Wednesday, July 10, 2013

It's Not Just The U.S. Anymore

America's hat has a conservative party with a war on science, too (h/t nc links):
The appointment of National Research Council president John MacDougall in Canada — effectively the country’s top scientist — is being received by scientists the way James Watt was received by environmentalists in the Reagan Administration as head of the national park system. Like Watt, MacDougall seems antagonistic to the field that is supposed to be fostering with federal funds.

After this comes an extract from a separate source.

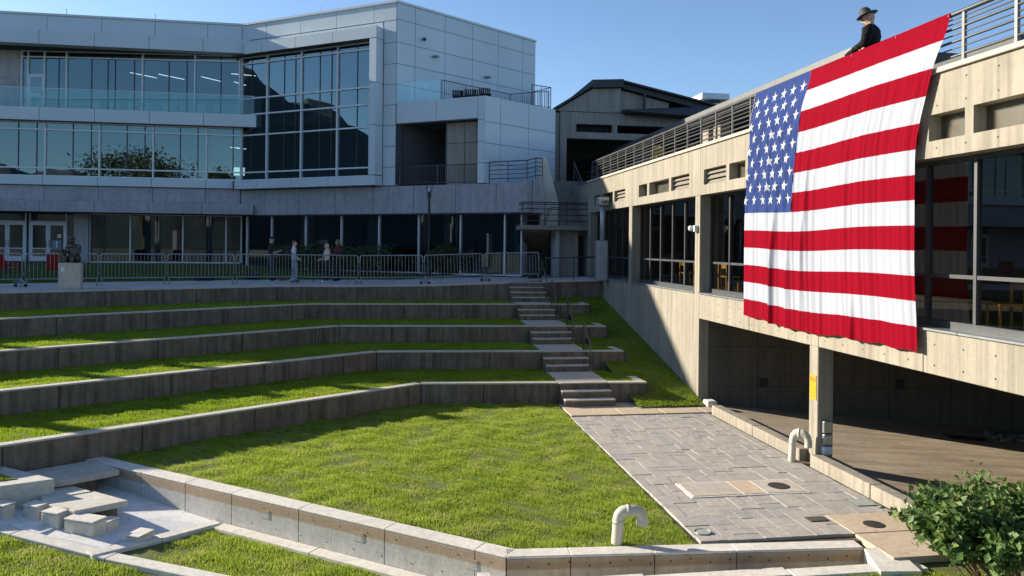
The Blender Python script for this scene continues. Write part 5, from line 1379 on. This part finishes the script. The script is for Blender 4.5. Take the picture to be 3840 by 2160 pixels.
# four people on the walkway
zw = lambda x: z0(x)
person('person in black shirt looking down at a phone behind the barriers', (-5.05, 33.6, -.14), R(-70), 1.86,
       ((Vector((.27, .08, 1.16)), Vector((.06, .34, 1.27))), (Vector((-.27, .08, 1.16)), Vector((-.04, .33, 1.25)))), 'cloth_black', 'cloth_grey', 'hair_dark', head=(0, R(28)), hairstyle='short', slim=1.12)
ph = thing('phone', 'small white phone held by the person in the black shirt', 'phone', (-4.78, 33.70, 1.16))
MB().box(-.04, .04, -.006, .006, -.02, .11).build('phone_body', 'white_paint', ph); ph.children[0].rotation_euler = (R(-40), 0, 0)
MB().box(-.035, .035, -.0075, -.0065, -.01, .10).build('phone_screen', 'black', ph); ph.children[1].rotation_euler = (R(-40), 0, 0)
pw, *_ = person('person in white t-shirt and pale jeans with a dark backpack', (-3.95, 32.3, -.14), R(-88), 1.70,
       ((Vector((.25, .0, 1.14)), Vector((.17, .18, .98))), (Vector((-.25, .0, 1.14)), Vector((-.17, .18, .98)))), 'cloth_white', 'jeans', 'hair_red', 'skin_pale', head=(R(-8), R(4)), legs=((.1, -.03), (-.1, .08)))
bp = thing('backpack', 'dark backpack worn by the person in the white t-shirt', 'backpack', (-4.12, 32.3, 1.0))
m = MB(); m.blob((-4.17, 32.3, 1.0), (.12, .17, .24)); m.blob((-4.13, 32.3, .93), (.17, .16, .16)); o = put(remeshed(m, .016, 3), 'pack', 'bag_black', None); o.parent = bp; o.matrix_parent_inverse = Matrix.Translation(-Vector(bp.location))
for s in (.1, -.1): MB().tube([(-4.1, 32.3 + s, 1.2), (-3.98, 32.3 + s, 1.3), (-3.82, 32.3 + s, 1.18), (-3.84, 32.3 + s, .95), (-4.05, 32.3 + s, .85)], .018, 6).build('strap', 'bag_black', bp)
person('person with blonde hair in cream top and black trousers facing left', (-2.62, 32.25, -.14), R(75), 1.60,
       ((Vector((.22, .02, 1.0)), Vector((.1, .26, .95))), (Vector((-.22, .02, 1.0)), Vector((-.1, .28, .93)))), 'cloth_cream', 'cloth_black', 'hair_blonde', 'skin_pale', head=(R(5), R(2)), hairstyle='long', slim=.95, shoes='white_paint')
person('person with reddish hair in maroon jacket behind the camera tripod', (-2.25, 33.4, -.14), R(80), 1.78,
       ((Vector((.25, .08, 1.16)), Vector((.12, .38, 1.32))), (Vector((-.25, .08, 1.16)), Vector((-.06, .36, 1.15)))), 'cloth_maroon', 'cloth_black', 'hair_red', 'skin_pale', 'long', head=(0, R(10)), hairstyle='long')
tp = thing('camera_tripod', 'black video camera on a tripod beside the person in maroon', 'camera', (-2.85, 33.5, -.14))
for a in (R(90), R(210), R(330)):
    MB().tube([(-2.85, 33.5, 1.2), (-2.85 + .5 * math.cos(a), 33.5 + .5 * math.sin(a), -.14)], .02, 6).build('leg', 'lamp_black', tp)
MB().tube([(-2.85, 33.5, .7), (-2.85, 33.5, 1.42)], .025, 8).build('column', 'lamp_black', tp)
bx(-3.05, -2.68, 33.42, 33.58, 1.42, 1.62).build('camera_body', 'lamp_black', tp, bevel=.02)
MB().tube([(-3.05, 33.5, 1.52), (-3.25, 33.5, 1.52)], [.06, .07], 12).build('lens', 'black', tp)
MB().tube([(-2.75, 33.5, 1.62), (-2.8, 33.5, 1.74), (-2.95, 33.5, 1.74), (-3.0, 33.5, 1.62)], .015, 6).build('carry_handle', 'lamp_black', tp)
MB().tube([(-2.7, 33.5, 1.45), (-2.35, 33.55, 1.25)], .012, 6).build('pan_handle', 'lamp_black', tp)
def bag(label, loc, r, mat, rot=0):
    t = thing('bag', label, 'bag', loc); m = MB()
    m.blob((0, 0, r[2]), r); m.blob((r[0] * .5, 0, r[2] * .8), (r[0] * .55, r[1] * .9, r[2] * .8)); m.blob((-r[0] * .6, .02, r[2] * .7), (r[0] * .5, r[1], r[2] * .7))
    put(remeshed(m, .02, 3), 'bag_body', mat, t); MB_ = MB().tube([(-r[0] * .6, 0, r[2] * 1.6), (0, -.03, r[2] * 2.35), (r[0] * .6, 0, r[2] * 1.6)], .014, 6)
    o = put(MB_.mesh('strap', 'bag_red'), 'strap', 'bag_red' if mat == 'bag_black' else 'bag_black', t); t.rotation_euler = (0, 0, rot); return t
bag('black duffel bag with red strap lying on the walkway near the lawn', (-7.7, 33.4, -.14), (.42, .2, .12), 'bag_black', .1)
bag('black equipment bag beside the person in the black shirt', (-5.9, 34.3, -.12), (.34, .2, .14), 'bag_black', -.2)
bag('small dark pouch at the feet of the person in the black shirt', (-4.6, 33.9, -.14), (.16, .1, .06), 'hair_red', .3)

# ================================================================== STREET FURNITURE
def barrier():
    t = thing('crowd_barrier', 'x', 'barrier', (0, 0, 0), 'steel crowd barriers along the walkway')
    L = 2.26; r = .09
    pts = [(.0, 0, .25)] + [(.0, 0, 1.15 - r)] + [(r - r * math.cos(a), 0, 1.15 - r + r * math.sin(a)) for a in (R(30), R(60), R(90))]
    pts += [(L - r + r * math.sin(a), 0, 1.15 - r + r * math.cos(a)) for a in (0, R(30), R(60), R(90))] + [(L, 0, .25)]
    MB().tube(pts, .021, 8).build('frame', 'galvanised', t, smooth=True)
    MB().tube([(0, 0, .26), (L, 0, .26)], .018, 8).build('bottom_rail', 'galvanised', t)
    m = MB()
    for j in range(1, 18): m.tube([(L * j / 18, 0, .26), (L * j / 18, 0, 1.14)], .0085, 6)
    tag(m.build('bars', 'galvanised', t), kind='stuff')
    for x in (.03, L - .03):
        MB().tube([(x, 0, .3), (x, 0, .14), (x, -.06, .1), (x, -.28, .02)], .018, 6).tube([(x, 0, .14), (x, .06, .1), (x, .28, .02)], .018, 6).build('foot', 'galvanised', t)
    for z in (.45, .9): MB().lathe([(.03, -.02), (.03, .02)], (L + .03, 0, z), 8).build('hook', 'galvanised', t)
    return t
J = [(-15.0, 28.0), (-12.64, 28.85), (-10.5, 29.75), (-8.42, 30.6), (-6.05, 31.25), (-3.9, 31.6), (-1.25, 31.0), (1.33, 30.85), (3.85, 31.45), (6.12, 30.9)]
jl = ['cut by the left picture edge', 'behind the stone pedestal', 'second right of the stone pedestal', 'behind the duffel bag', 'in front of the person in the black shirt', 'in front of the blonde person', 'right of the video camera', 'tilted up the ramp below the lamp post', 'next to the terrace steps']
b0 = barrier()
for i in range(9):
    a, b = Vector(J[i]), Vector(J[i + 1]); t = b0 if i == 0 else copy_tree(b0); d = (b - a)
    za, zb = z0(a.x), z0(b.x)
    t.location = (a.x + d.x * .015, a.y + d.y * .015, za); t.rotation_euler = (0, -math.atan2(zb - za, d.length), math.atan2(d.y, d.x)); t.scale = (d.length * .97 / 2.28, 1, 1)
    t['label'] = 'steel crowd barrier ' + jl[i]
for x, y in ((-12.9, 28.5), (-12.3, 28.5), (1.2, 30.6), (1.5, 30.55), (3.7, 31.2), (4.0, 31.2)):
    pass
def casters(label, x, y):
    t = thing('caster_foot', label, 'wheel', (x, y, z0(x)), 'wheeled barrier feet'); z = z0(x)
    for s in (-.16, .16):
        m = MB().tube([(x + s, y - .05, z + .06), (x + s, y + .0, z + .06)], .055, 12); m.build('wheel', 'black', t)
        MB().tube([(x + s, y - .02, z + .06), (x + s * .4, y, z + .2), (x, y, z + .3)], .018, 6).build('fork', 'galvanised', t)
    MB().tube([(x - .25, y, z + .2), (x + .25, y, z + .2)], .018, 6).build('crossbar', 'galvanised', t)
casters('black caster wheels under the barrier joint left of the pedestal', -12.6, 28.55)
casters('black caster wheels under the barrier joint below the lamp post', 1.35, 30.6)
casters('black caster wheels under the barrier joint near the terrace steps', 3.86, 31.2)
# pedestal and seated bronze figure
pz = -.15
pd = thing('pedestal', 'square pale stone pedestal under the bronze statue', 'pedestal', (-10.7, 27.75, pz))
f = Fr((-10.7, 27.75), (1, .25))
fb(f, -.33, .33, -.33, .33, pz, pz + .88).build('block', 'stone', pd, bevel=.012)
fb(f, -.26, -.14, .331, .345, pz + .58, pz + .74).build('plaque', 'unit_white', pd)
sa = thing('statue', 'bronze statue of a seated figure with a child on the stone pedestal', 'statue', (-10.7, 27.75, pz + .88))
m = MB(); c = Vector((-10.66, 27.75, pz + .88))
P = lambda x, y, z: c + Vector((x, y, z))
m.blob(P(.02, .0, .12), (.27, .24, .16)); m.blob(P(.05, .02, .36), (.2, .16, .26)); m.blob(P(.05, .0, .54), (.23, .13, .1))
m.blob(P(-.02, -.02, .74), (.09, .1, .12)); m.tube([P(.03, 0, .55), P(-.01, -.01, .68)], .06, 8)
m.tube([P(.22, 0, .54), P(.24, -.08, .32), P(.08, -.2, .24)], [.07, .06, .045], 8); m.tube([P(-.14, 0, .54), P(-.2, -.1, .34), P(-.12, -.22, .3)], [.07, .06, .045], 8)
m.tube([P(.12, 0, .1), P(.1, -.3, .16), P(.1, -.32, .02)], [.1, .08, .06], 8); m.tube([P(-.08, 0, .1), P(-.12, -.3, .16), P(-.12, -.32, .02)], [.1, .08, .06], 8)
me = remeshed(m, .02, 4); o = put(me, 'seated_figure', 'bronze', None); o.parent = sa; o.matrix_parent_inverse = Matrix.Translation(-Vector(sa.location))
MB().lathe([(.13, .0), (.13, .02), (.1, .05), (.08, .09), (.03, .1)], tuple(P(-.02, -.02, .79)), 14).build('hat', 'bronze', sa, smooth=True)
m = MB(); m.blob(P(-.27, -.1, .22), (.09, .09, .17)); m.blob(P(-.28, -.12, .42), (.06, .065, .07)); m.tube([P(-.26, -.1, .15), P(-.25, -.26, .12), P(-.25, -.27, .01)], [.06, .05, .04], 8)
m.tube([P(-.2, -.1, .32), P(-.12, -.2, .28)], [.04, .03], 8)
o = put(remeshed(m, .018, 3), 'child_figure', 'bronze', None); o.parent = sa; o.matrix_parent_inverse = Matrix.Translation(-Vector(sa.location))
bx(c.x - .33, c.x + .29, c.y - .32, c.y + .3, c.z + .001, c.z + .03).build('base_plate', 'bronze', sa)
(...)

Recently, MacDougall announced that “Scientific discovery is not valuable unless it has commercial value.” It turns out that all of that stuff by Galileo was just academic crap.
Gary Goodyear, minister of state for science and technology, announced that the NRC will shift its focus away from basic research to “large-scale research projects that are directed by and for Canadian business.” That will mean little or no funding for basic research under the $900 million annual budget. It is part of the conservative governments shift toward industry despite protests from leading scientists that the approach is simplistic and shortsighted. Those commercial applications are built on a foundation of basic research.
McDougall’s bio says that he began his career as a petroleum engineer and ultimately became the owner of an international engineering consulting firm.
I'm sure that when the government started funding the internet they knew it would have commercial value.  Or maybe GPS.  Or Tang.  Oh, wait, the only government research that will ever have commercial value is the research the corporations have the government give them funding for.  Why don't they call it what it is, which is cronyism.  Here in Ohio, that is our JobsOhio program, where the government runs a "private" corporation which hands out money to create "economic development" for campaign contributors, but the program can't be publicly audited.  Yeah, no corruption there.

1 comment:

  1. Welcome to our nightmare. The northern Bush years. Anything that encourages people to think for themselves, as opposed to thinking for the dollar, is discouraged and disdained. It's getting ugly.

    Canada is no longer what people thought it was.